'''

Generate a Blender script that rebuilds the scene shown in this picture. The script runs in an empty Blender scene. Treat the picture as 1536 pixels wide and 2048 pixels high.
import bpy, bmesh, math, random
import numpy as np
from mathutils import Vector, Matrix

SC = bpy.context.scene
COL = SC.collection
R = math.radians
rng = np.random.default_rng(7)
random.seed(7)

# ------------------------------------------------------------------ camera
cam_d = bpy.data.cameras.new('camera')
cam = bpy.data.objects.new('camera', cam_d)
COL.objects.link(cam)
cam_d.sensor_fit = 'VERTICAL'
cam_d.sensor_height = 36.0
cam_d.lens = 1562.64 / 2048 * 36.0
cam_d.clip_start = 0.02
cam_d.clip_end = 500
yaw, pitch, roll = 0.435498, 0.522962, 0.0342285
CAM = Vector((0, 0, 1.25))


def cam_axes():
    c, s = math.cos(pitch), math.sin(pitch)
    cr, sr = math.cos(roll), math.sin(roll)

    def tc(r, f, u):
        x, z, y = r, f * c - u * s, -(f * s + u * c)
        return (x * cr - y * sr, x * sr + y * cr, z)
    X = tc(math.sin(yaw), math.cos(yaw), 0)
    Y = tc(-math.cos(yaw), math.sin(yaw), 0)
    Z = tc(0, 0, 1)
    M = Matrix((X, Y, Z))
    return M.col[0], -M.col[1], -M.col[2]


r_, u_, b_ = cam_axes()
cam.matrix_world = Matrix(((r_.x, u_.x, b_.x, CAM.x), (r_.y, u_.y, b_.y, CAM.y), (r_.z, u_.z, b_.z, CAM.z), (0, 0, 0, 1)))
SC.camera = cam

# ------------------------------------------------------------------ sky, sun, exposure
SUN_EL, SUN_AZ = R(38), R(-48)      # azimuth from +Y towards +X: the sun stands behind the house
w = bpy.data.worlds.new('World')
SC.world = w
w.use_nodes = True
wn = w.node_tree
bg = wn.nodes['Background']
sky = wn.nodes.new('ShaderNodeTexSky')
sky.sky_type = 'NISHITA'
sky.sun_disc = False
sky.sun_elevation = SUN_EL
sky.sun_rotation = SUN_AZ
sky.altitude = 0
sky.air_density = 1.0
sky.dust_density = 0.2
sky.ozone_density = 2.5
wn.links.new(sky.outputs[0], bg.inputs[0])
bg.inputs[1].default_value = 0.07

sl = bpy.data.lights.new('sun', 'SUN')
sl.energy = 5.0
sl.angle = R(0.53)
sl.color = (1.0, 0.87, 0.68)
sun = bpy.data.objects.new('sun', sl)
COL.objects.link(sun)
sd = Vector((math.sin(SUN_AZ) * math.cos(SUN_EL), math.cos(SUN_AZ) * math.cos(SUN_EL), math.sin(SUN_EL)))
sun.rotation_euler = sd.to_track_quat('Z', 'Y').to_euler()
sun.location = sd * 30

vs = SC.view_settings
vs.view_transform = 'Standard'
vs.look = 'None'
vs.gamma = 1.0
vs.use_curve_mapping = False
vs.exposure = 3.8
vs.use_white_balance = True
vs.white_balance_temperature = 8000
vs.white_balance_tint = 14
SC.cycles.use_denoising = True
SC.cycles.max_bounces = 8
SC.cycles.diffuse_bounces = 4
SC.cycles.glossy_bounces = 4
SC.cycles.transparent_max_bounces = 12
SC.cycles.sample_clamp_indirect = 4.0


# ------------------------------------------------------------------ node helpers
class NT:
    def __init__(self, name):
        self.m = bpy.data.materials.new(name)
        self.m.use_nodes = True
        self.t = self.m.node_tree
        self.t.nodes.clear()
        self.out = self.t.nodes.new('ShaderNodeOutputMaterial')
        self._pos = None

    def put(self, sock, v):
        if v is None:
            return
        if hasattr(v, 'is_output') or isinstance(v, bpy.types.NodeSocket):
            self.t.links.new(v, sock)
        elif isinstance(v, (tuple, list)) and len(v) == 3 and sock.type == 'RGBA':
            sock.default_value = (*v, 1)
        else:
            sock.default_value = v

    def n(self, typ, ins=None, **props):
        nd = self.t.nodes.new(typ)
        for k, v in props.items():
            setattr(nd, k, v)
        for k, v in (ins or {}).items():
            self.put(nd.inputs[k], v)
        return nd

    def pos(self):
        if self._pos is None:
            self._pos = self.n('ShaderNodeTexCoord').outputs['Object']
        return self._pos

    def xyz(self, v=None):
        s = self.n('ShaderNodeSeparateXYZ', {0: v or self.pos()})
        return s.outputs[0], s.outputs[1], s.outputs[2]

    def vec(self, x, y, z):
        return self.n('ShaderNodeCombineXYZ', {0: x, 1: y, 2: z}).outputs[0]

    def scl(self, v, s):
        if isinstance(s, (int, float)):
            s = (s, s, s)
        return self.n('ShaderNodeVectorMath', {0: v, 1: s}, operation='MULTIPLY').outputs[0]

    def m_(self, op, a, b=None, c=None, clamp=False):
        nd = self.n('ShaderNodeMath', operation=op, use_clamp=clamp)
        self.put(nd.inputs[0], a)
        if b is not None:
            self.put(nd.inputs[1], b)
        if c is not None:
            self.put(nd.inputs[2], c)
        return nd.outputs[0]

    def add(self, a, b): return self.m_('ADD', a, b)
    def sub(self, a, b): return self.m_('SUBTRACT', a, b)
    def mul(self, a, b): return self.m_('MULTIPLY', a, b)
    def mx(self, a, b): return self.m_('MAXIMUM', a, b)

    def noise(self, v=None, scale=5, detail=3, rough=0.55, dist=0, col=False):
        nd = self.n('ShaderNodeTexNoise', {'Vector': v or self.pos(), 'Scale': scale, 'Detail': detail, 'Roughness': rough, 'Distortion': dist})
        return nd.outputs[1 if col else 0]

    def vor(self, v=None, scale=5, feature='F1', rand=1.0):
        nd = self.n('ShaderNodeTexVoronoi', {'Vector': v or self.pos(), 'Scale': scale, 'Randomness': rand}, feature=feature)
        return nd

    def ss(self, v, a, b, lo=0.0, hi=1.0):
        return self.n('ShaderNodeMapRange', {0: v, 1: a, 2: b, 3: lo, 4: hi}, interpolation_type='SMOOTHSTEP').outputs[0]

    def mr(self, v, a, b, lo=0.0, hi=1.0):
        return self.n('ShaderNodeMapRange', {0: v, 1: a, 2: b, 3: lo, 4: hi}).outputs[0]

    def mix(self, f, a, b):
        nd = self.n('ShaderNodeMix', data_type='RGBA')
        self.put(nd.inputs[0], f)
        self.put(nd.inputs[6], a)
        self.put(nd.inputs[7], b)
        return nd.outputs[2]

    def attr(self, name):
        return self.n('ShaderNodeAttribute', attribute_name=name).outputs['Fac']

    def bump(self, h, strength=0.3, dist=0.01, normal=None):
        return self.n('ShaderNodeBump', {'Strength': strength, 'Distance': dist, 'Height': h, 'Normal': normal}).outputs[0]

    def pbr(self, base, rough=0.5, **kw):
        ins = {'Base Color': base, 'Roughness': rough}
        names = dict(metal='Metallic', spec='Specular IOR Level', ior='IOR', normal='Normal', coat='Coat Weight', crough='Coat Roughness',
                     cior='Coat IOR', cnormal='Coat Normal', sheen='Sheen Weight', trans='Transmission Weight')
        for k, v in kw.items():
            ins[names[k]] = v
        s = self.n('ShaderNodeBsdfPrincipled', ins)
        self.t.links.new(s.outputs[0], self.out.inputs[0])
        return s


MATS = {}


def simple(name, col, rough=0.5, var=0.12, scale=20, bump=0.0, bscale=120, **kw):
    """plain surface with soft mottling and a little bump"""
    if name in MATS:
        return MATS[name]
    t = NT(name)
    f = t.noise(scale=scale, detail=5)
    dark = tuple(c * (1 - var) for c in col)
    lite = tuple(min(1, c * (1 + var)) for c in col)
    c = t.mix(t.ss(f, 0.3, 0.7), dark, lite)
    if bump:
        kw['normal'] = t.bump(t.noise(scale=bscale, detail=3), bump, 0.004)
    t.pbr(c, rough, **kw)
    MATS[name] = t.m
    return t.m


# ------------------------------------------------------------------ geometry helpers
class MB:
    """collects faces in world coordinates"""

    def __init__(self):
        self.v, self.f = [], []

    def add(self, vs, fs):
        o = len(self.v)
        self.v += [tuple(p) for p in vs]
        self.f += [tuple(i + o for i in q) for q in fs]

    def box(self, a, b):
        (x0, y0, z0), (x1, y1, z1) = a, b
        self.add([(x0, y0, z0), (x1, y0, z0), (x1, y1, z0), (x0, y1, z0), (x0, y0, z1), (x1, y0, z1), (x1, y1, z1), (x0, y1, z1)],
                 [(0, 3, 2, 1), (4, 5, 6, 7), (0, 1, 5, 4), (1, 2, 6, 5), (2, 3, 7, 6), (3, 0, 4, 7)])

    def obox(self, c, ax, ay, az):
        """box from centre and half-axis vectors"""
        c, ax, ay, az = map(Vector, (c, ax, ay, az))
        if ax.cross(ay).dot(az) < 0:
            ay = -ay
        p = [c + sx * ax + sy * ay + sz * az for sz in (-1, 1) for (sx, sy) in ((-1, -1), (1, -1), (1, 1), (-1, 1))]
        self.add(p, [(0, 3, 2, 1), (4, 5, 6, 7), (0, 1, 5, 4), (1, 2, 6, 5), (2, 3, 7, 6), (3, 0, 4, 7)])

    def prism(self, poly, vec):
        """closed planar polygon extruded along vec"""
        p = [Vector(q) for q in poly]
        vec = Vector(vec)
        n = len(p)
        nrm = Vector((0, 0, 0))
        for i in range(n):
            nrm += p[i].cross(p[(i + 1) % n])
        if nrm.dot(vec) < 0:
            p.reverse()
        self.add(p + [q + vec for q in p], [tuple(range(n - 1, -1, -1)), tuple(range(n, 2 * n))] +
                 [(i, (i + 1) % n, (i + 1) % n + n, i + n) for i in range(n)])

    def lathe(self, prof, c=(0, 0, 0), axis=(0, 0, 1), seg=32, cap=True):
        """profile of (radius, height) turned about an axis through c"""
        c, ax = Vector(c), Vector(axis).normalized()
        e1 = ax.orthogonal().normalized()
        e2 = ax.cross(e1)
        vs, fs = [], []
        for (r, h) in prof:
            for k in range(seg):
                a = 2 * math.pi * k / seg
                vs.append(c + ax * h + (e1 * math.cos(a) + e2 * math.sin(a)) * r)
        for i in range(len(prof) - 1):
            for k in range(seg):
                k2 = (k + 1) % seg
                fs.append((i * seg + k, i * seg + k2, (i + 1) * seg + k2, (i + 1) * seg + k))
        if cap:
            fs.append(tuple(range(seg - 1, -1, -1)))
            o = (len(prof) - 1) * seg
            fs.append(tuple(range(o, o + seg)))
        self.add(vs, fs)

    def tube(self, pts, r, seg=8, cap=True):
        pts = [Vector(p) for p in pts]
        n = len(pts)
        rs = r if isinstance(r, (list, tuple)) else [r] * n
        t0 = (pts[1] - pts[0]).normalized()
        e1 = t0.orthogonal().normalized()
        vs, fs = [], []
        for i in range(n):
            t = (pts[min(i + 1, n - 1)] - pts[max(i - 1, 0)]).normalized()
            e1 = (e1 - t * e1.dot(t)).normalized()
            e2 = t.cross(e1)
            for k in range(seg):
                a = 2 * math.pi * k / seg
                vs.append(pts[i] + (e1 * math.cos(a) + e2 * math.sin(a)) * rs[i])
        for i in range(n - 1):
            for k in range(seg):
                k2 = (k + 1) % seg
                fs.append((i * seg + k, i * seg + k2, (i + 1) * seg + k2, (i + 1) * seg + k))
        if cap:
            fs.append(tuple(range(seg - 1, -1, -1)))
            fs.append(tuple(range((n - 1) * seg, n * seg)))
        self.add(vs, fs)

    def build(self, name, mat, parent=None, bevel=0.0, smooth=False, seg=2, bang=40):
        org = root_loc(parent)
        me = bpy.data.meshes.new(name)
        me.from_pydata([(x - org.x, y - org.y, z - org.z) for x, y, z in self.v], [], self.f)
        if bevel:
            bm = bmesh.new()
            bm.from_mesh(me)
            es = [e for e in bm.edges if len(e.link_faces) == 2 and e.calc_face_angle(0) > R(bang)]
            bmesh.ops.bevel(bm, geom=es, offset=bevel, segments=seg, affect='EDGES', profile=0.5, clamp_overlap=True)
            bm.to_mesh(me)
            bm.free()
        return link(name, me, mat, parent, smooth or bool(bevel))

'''

INSTRUCTIONS FOR THE TASK:
Please write out exactly the lines from the start of the data through the line that contains "cr, sr = math.cos(roll), math.sin(roll)", both ends included, and nothing else.

OUTPUT:
Generate a Blender script that rebuilds the scene shown in this picture. The script runs in an empty Blender scene. Treat the picture as 1536 pixels wide and 2048 pixels high.
import bpy, bmesh, math, random
import numpy as np
from mathutils import Vector, Matrix

SC = bpy.context.scene
COL = SC.collection
R = math.radians
rng = np.random.default_rng(7)
random.seed(7)

# ------------------------------------------------------------------ camera
cam_d = bpy.data.cameras.new('camera')
cam = bpy.data.objects.new('camera', cam_d)
COL.objects.link(cam)
cam_d.sensor_fit = 'VERTICAL'
cam_d.sensor_height = 36.0
cam_d.lens = 1562.64 / 2048 * 36.0
cam_d.clip_start = 0.02
cam_d.clip_end = 500
yaw, pitch, roll = 0.435498, 0.522962, 0.0342285
CAM = Vector((0, 0, 1.25))


def cam_axes():
    c, s = math.cos(pitch), math.sin(pitch)
    cr, sr = math.cos(roll), math.sin(roll)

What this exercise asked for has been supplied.